Forum “technologicznych erotomanów”-gawędziarzy, co trafnie przewidziało wszystkie 11 z ostatnich dwóch kryzysów gospodarczych. Tak sobie siedzimy i wspominamy młodość jak to po nieprzespanej nocy wbiegaliśmy na 10 piętro bez zadyszki. Żodyn się nie spodziewał, żodyn. Że tu się tak trochę iskamy, a trochę nadymamy. No może poza @impeer co czasem coś zrobi na serio i mowi “sprawdzam”. Zabawę psuje:)
W wielkim skrócie to gdzieś około Intel Core procesory nas na poważnie robić w balona i robią zupełnie co innego im przykazano. Stąd te wszystkie wspominane skądinąd bardzo sprytne sztuczki z C z lat '90 nie działają. Owszem jest jeszcze CUDA, embeddings etc. ale bardzo szybko okazuje się, że trudno przeskoczyć przysłowiowe algorytmy z Fortrana wymyślone przez radzieckich naukowców.
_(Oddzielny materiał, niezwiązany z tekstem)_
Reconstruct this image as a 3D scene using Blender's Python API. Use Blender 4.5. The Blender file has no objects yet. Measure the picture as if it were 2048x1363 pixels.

Biblioteki, obiekty, klasy, generyki, GC etc skleja nam ten świat zgodnie z teorią scalaków (c) @3r3. Z resztą tu też następuje ten sam problem co wszędzie i brakuje ludzi do maintanence i trzeba przycinać rozwój do najpilniejszych gałęzi.
I właśnie kiedyś w ramach uziemienia w domu przeglądałem swój kod lat dziecinnych (w Gw-Basicu:)) z i ładnie tam jak na ślepo powielałem tam scieżkę ewolucyjną w upraszczaniu i generalizacji, co co frontier IT robił dekadę-dwie wczesniej - geniuszem nie jestem, koła nie wymyśliłem, ale wygląda na to, że basic->pascal->c/asm->obiekty->zło to była scieżka linii najmniejszego oporu.
Chętnie - widzę, że coś z tego będzie, bo tu jest komu taki tekst zrozumieć. Tu nie trzeba nikomu tłumaczyć “jak krowie na granicy”. A pisać w obcej mowie mi się nie chce, bo bardziej znam Pi&Sigmę niż Dr Who więc żarty nie będą takie dobre.